"That was a tradition whose major monuments were in one way or another, secretly or openly, all affected by a deep historical pessimism. Their most original and powerful themes - Lukács's destruction of reason, Gramsci's war of position, Benjamin's angel of catastrophe, Adorno's damaged subject, Sartre's violence of scarcity, Althusser's ubiquity of illusion - spoke not of an alleviated future, but of an implacable present. Tones varied within a common range, from the stoic to the melancholy, the wintry to the apocalyptic. Jameson's writing is of a different timbre. Although his topic has not been of comfort to the Left, his treatment of it has never been acrimonious or despondent. On the contrary, the magic of Jameson's style is to conjure into being what might be thought impossible - a lucid enchantment of the world." (76)

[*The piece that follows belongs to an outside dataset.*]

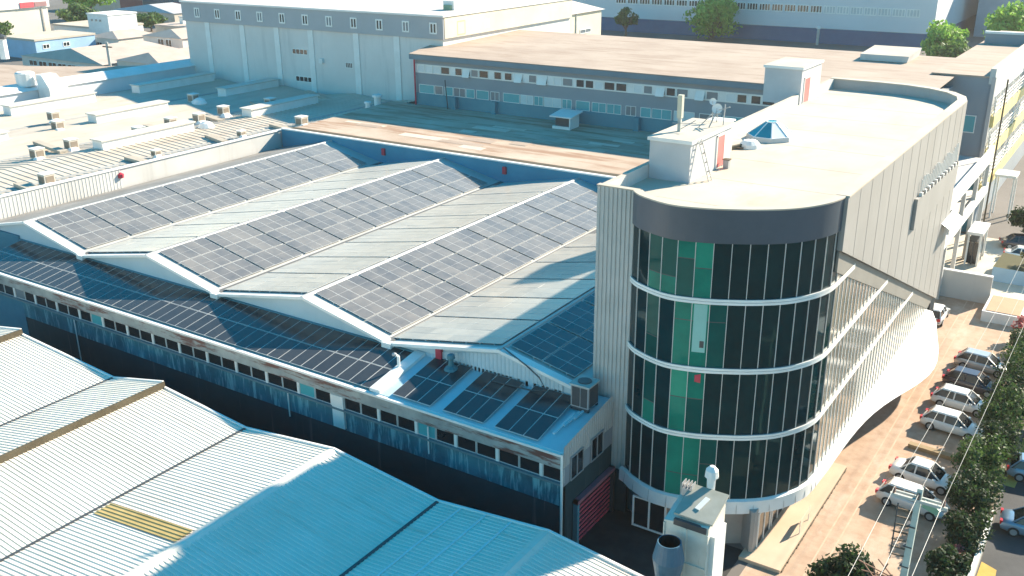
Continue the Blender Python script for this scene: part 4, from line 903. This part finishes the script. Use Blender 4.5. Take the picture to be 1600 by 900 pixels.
m_ = MB(); m_.box(-141.5, -138.5, 84.5, 87.5, 8.8, 11.4, white_paint); m_.hull([(-141.4, 84.5, 11.4), (-138.5, 84.5, 11.4), (-138.5, 87.5, 11.4), (-141.4, 87.5, 11.4)], [(-142, 84.8, 13.2), (-140.5, 84.8, 13.2), (-140.5, 87.2, 13.2), (-142, 87.2, 13.2)], white_paint); m_.lathe((-143.5, 84, 11.5), ((1.3, 0), (1.4, 1.9), (1.1, 2.1), (.02, 2.15)), white_paint, 14); tag(m_.build('cyclone_unit'), 'white cyclone and elbow duct at the end of the high cream roof', 'cyclone')

# ------------------------------------------------------------------ far left town
def house(name, label, x0, x1, y0, y1, h, rh, wm, rm, win=(), flat=False, grp='low houses beyond the works'):
    e = thing(name, label, 'house', ((x0+x1)/2, (y0+y1)/2, 0), grp)
    b_ = MB(); b_.box(x0, x1, y0, y1, 0, h, wm); b_.build('wall', e)
    b_ = MB(); c = (x0+x1)/2
    if flat: b_.box(x0-.2, x1+.2, y0-.2, y1+.2, h, h+rh, rm)
    else: b_.hull([(x0-.4, y0-.4, h), (x1+.4, y0-.4, h), (x1+.4, y1+.4, h), (x0-.4, y1+.4, h)], [(c-.1, y0+3, h+rh), (c+.1, y0+3, h+rh), (c+.1, y1-3, h+rh), (c-.1, y1-3, h+rh)], rm)
    b_.build('roof', e)
    for pl, a, b2, z0, z1 in win: window(e, pl, a, b2, z0, z1, y0 if pl == 'y' else x1, -1 if pl == 'y' else 1, window_dark, white_trim, .08, .15, 1)
    return e
hr, ht, hb = mat('house_rose', (.60, .53, .48), .8), mat('house_tan', (.62, .54, .47), .8), mat('house_blue', (.30, .46, .62), .8)
house('town_house', 'wide low house with a hipped rose roof and long ribbon window nearest the works', -239, -206, 140, 166, 3.4, 2.4, hr, roof_tile, [('y', -236+4*k, -232.6+4*k, 1.2, 2.6) for k in range(7)])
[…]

Borrowing a device from Gregory Elliott - using Anderson's characterisations of Fredric Jameson as self-characterisations - here is another case. This is why, as Elliott insists against a veritable litany of complaint, "pessimism" is not the best characterisation of Anderson's work, but political "realism". That said, the comment that Jameson creates "a lucid enchantment of the world", does not, for me, fit Anderson's writing. I would argue that it tends more to a quasi-Weberian dis-enchantment (also in line with Marx's own cynicism, in fact).

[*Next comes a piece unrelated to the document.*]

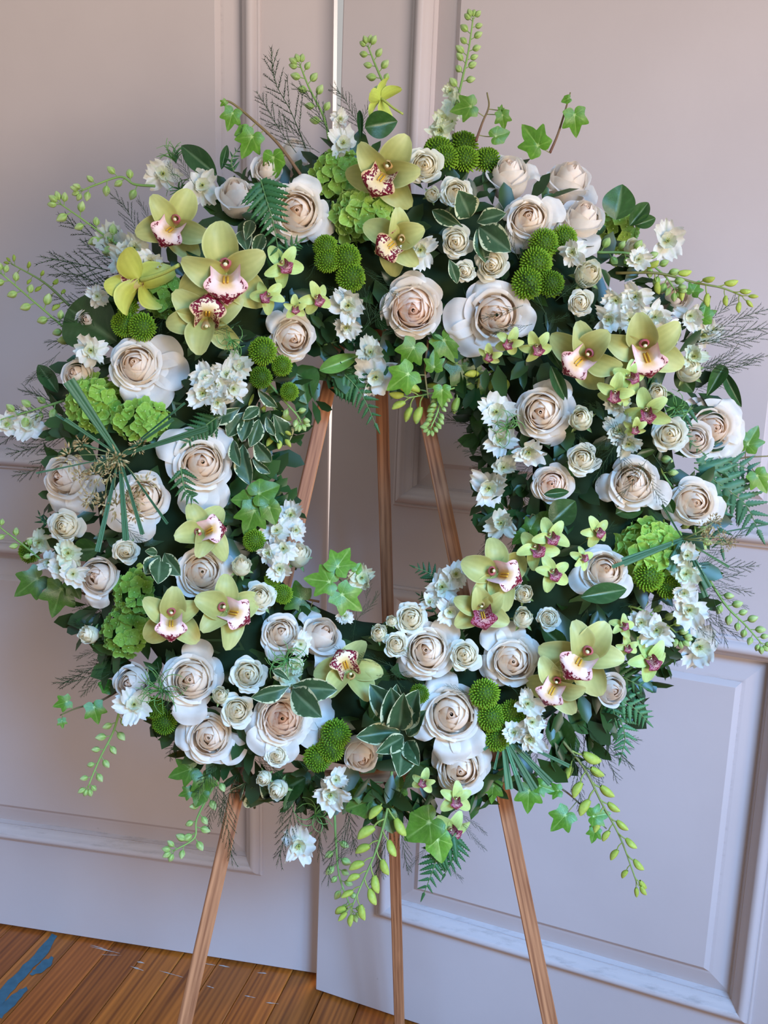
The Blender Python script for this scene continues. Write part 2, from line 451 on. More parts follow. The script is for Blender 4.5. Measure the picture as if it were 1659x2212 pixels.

What is particularly interesting is the lack of interest that Anderson has in an "apocalyptic tone" (cf. Mike Davis), although he certainly does veer towards the "wintry". In fact it may well be possible to make a distinction between the "apocalyptic" and the "wintry" - and this point is inspired by my luckily having an advanced reading of Dominic Fox's Cold Worlds (forthcoming 2009). If the apocalyptic takes a certain jouissance in the very apocalypse it traces the wintry would take a distance from jouissance itself. Hence the "coldness" here is not so much a revelling in the loss of human "warmth" (a quality I find myself often sceptical about), but a blank indifference.
To return to Anderson this "wintry" indifference might seem to lead back to the usual charges. In particular it could easily run into the Lacanian objection "the non-dupes err", or other variants of the "clean hands" / "beautiful soul" argument. First, in the case of Anderson he has repeatedly taken political positions that "err" (the internal NLR documents demonstrate an admirable quality of self-critique). Instead of the usual "Olympian" objection*, we might well argue for an effect of being disabused that has, precisely, come through engagement.
The abandonment of the project begun in Passages from Antiquity to Feudalism (1974) and Lineages of the Absolutist State (1974), would not simply be a sign of intellectual "failure" but of lucid recognition of an historical and political impasse. After all how many thinkers have abandoned such a project, or made significant shifts in their stance in relation to self-recognised failure?
* First made in 1964 by Peter Sedgwick, who wrote of the 2nd New Left (including Anderson) that they comprised: "an Olympian autogestion of roving postgraduates that descends at will from its own space onto the target-terrains of Angola, Persia, Cuba, Algeria, Britain ..." (where do I sign up?)
References
Anderson, Perry (1998) The Origins of Postmodernity. London and New York: Verso.
Elliott, Gregory (2008) Ends in Sight: Marx / Fukuyama / Hobsbawm / Anderson. London and Ann Arbor, MI: Pluto Press and Toronto: Between the Lines.